A stormy weekend has left parts of Montana buried under four feet of snow as the state remained under a winter storm emergency Monday.

Residents in the northwestern U.S. were hit with the early season snowstorm over the weekend. The National Weather Service reported snowfall in parts of California, Oregon, Washington, Idaho, Nevada, and Utah as part of the “historic” storm.

However, Montana faced the worst of the storm, with some areas reporting over 40 inches of snow. It was made worse by reported wind gusts between 30 and 35 mph, resulting in downed trees, power lines, and power outages.

Gov.
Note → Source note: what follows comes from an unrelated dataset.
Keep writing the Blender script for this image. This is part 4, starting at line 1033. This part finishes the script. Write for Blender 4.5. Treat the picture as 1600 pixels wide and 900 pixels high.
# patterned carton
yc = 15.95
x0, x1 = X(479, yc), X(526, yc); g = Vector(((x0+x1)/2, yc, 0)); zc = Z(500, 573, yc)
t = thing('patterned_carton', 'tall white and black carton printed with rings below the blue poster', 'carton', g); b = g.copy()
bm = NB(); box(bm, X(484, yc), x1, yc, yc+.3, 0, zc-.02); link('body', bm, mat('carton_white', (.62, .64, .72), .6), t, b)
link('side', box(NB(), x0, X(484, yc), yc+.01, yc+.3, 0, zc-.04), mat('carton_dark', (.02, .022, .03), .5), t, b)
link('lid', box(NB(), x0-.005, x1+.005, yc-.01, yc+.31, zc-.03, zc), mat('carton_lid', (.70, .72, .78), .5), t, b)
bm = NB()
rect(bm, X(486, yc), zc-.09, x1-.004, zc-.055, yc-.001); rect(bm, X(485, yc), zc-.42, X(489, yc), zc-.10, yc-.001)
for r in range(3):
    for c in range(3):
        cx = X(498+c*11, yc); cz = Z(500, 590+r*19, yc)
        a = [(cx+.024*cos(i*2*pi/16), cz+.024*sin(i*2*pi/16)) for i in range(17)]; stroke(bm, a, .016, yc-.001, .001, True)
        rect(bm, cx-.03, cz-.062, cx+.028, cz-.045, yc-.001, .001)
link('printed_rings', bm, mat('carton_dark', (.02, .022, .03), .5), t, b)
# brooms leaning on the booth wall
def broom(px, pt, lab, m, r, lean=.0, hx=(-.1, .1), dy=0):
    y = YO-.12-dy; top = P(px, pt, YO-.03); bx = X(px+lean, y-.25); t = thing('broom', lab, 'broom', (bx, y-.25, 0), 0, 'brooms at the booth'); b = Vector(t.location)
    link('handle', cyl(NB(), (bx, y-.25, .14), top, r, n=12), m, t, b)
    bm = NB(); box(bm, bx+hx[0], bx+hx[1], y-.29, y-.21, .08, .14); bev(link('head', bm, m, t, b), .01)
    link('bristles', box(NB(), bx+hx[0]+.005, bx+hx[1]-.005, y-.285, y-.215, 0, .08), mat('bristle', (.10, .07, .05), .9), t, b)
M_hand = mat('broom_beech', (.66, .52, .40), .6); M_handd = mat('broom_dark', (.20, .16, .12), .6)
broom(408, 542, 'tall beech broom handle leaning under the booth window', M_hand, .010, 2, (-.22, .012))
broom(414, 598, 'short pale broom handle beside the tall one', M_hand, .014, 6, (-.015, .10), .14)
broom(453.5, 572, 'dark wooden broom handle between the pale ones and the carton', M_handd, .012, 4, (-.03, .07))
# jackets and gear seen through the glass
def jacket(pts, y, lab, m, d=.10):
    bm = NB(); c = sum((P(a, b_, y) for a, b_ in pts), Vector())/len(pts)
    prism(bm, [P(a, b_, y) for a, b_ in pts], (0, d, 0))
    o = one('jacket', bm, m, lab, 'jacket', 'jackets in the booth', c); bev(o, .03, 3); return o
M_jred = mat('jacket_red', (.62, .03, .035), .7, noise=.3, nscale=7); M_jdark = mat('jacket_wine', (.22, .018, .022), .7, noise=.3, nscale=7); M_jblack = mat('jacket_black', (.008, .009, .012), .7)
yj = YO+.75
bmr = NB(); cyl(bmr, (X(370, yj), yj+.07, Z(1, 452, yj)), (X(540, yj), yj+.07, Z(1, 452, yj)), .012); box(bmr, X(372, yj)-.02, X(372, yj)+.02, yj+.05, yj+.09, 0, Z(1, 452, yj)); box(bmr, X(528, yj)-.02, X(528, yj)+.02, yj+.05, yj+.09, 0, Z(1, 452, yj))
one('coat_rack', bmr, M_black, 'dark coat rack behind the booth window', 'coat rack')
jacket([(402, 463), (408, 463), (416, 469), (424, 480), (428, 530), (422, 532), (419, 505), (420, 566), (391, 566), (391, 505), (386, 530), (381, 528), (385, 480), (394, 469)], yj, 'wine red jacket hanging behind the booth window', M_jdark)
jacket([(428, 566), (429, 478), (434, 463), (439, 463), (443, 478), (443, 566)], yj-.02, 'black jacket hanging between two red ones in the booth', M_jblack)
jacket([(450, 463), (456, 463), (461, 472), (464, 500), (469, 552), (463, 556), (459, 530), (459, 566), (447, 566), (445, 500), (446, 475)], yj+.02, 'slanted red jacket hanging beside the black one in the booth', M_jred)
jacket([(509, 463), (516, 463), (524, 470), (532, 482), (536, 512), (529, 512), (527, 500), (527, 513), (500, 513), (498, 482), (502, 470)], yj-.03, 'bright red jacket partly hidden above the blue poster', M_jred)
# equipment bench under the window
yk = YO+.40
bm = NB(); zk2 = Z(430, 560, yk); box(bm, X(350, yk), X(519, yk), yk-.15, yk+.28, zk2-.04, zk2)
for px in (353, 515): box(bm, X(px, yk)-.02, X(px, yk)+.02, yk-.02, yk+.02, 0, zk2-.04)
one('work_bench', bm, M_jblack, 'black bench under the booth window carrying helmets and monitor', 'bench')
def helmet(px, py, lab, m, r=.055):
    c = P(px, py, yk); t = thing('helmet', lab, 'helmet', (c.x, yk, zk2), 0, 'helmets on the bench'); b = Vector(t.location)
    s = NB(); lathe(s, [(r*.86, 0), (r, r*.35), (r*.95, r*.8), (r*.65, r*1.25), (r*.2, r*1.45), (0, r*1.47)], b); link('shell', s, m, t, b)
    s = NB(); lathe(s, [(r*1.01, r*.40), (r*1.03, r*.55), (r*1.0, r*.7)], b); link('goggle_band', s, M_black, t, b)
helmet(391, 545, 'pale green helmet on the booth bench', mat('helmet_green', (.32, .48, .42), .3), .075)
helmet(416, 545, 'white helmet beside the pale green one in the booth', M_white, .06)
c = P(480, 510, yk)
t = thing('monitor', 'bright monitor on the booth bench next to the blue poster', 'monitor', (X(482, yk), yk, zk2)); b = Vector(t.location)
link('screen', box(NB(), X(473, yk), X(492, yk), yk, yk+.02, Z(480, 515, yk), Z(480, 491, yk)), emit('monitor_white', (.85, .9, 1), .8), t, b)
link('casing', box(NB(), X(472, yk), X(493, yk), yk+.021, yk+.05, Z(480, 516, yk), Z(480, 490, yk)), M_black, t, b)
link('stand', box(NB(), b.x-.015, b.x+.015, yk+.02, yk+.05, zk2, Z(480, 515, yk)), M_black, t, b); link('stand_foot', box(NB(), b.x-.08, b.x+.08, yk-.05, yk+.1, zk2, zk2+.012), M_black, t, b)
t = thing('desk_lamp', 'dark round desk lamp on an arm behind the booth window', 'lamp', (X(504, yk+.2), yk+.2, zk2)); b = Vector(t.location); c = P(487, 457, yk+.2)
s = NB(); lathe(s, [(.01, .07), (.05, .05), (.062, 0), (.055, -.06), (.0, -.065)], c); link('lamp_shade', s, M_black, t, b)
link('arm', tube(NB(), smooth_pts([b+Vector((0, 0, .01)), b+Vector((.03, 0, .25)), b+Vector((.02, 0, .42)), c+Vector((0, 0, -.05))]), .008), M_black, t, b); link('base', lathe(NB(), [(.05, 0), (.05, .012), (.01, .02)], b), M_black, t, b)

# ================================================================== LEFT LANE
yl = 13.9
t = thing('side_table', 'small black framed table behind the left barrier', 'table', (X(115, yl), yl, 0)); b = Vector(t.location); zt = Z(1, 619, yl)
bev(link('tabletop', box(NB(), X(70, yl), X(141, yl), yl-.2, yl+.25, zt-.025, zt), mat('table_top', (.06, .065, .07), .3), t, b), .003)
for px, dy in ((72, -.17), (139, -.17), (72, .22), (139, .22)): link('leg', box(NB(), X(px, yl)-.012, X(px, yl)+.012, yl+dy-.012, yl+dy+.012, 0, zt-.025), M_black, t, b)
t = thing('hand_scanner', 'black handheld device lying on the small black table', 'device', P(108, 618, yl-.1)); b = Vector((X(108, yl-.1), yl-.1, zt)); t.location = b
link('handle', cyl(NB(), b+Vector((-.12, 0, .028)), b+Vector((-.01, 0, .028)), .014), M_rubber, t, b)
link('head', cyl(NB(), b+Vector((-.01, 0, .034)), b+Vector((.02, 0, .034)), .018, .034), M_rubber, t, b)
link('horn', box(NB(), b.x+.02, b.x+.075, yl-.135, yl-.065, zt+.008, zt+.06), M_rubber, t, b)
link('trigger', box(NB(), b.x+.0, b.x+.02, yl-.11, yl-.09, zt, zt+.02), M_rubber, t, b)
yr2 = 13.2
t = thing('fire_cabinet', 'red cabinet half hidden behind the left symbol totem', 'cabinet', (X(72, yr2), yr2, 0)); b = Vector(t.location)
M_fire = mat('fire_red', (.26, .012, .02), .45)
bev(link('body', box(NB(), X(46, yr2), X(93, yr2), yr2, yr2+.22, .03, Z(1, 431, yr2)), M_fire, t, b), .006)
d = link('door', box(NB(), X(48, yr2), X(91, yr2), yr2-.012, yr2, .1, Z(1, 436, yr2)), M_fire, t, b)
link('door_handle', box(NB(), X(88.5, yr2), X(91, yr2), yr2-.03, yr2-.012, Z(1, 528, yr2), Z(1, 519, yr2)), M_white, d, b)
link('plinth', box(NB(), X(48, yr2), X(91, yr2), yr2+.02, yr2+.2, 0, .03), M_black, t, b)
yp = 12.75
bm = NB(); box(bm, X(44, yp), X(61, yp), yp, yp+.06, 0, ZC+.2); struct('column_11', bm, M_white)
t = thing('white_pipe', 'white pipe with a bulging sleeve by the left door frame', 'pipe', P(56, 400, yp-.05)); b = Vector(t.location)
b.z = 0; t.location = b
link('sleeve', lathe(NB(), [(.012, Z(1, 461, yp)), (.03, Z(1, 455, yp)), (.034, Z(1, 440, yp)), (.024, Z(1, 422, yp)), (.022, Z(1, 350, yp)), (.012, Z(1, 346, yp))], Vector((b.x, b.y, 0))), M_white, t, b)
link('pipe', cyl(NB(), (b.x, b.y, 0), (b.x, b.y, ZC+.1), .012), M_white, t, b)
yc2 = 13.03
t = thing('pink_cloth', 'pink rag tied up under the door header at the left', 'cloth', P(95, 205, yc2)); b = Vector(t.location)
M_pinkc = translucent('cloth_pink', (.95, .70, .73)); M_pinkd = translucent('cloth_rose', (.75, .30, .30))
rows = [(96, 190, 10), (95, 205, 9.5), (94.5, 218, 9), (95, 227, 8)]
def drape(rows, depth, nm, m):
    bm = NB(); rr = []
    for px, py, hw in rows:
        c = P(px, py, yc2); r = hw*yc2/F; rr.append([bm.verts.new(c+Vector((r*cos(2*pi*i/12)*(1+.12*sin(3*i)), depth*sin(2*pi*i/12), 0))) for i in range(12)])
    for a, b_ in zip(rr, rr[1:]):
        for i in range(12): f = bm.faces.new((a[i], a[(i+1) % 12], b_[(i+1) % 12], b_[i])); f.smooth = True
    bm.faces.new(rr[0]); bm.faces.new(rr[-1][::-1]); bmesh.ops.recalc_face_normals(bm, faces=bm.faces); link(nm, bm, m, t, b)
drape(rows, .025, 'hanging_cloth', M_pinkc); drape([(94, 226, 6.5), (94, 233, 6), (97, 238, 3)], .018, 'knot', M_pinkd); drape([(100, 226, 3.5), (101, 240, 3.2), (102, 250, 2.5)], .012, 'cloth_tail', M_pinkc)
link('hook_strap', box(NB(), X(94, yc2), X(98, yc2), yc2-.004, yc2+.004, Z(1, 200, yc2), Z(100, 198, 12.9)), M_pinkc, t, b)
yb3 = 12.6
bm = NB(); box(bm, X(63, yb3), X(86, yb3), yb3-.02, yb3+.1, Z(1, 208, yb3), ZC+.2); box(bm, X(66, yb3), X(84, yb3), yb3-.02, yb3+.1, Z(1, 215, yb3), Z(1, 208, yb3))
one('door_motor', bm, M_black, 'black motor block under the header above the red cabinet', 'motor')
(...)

Steve Bullock declared a winter storm emergency to keep people off the roads and get emergency crews out to resolve any power issues.

“With an unprecedented winter storm throwing our state a surprise in September, state and local governments are working closely together to protect the health and safety of Montanans and our top priority is making sure that happens,” Bullock said in a statement. “Montanans should heed all warnings from state and local officials, travel safely, and be cautious during this time.”

As of Monday afternoon, Northwestern Energy crews were still working to get power back for some residents. Several school districts also announced closures as crews worked to clear roadways.

“We were fortunate to receive several days of notice from the National Weather Service – which did a good job predicting the size and magnitude of this storm,” Bullock continued.

While Monday was forecasted to remain cloudy with no snowfall, the Weather Channel reports more snow to hit Montana on Tuesday and Wednesday before the stormfront clears.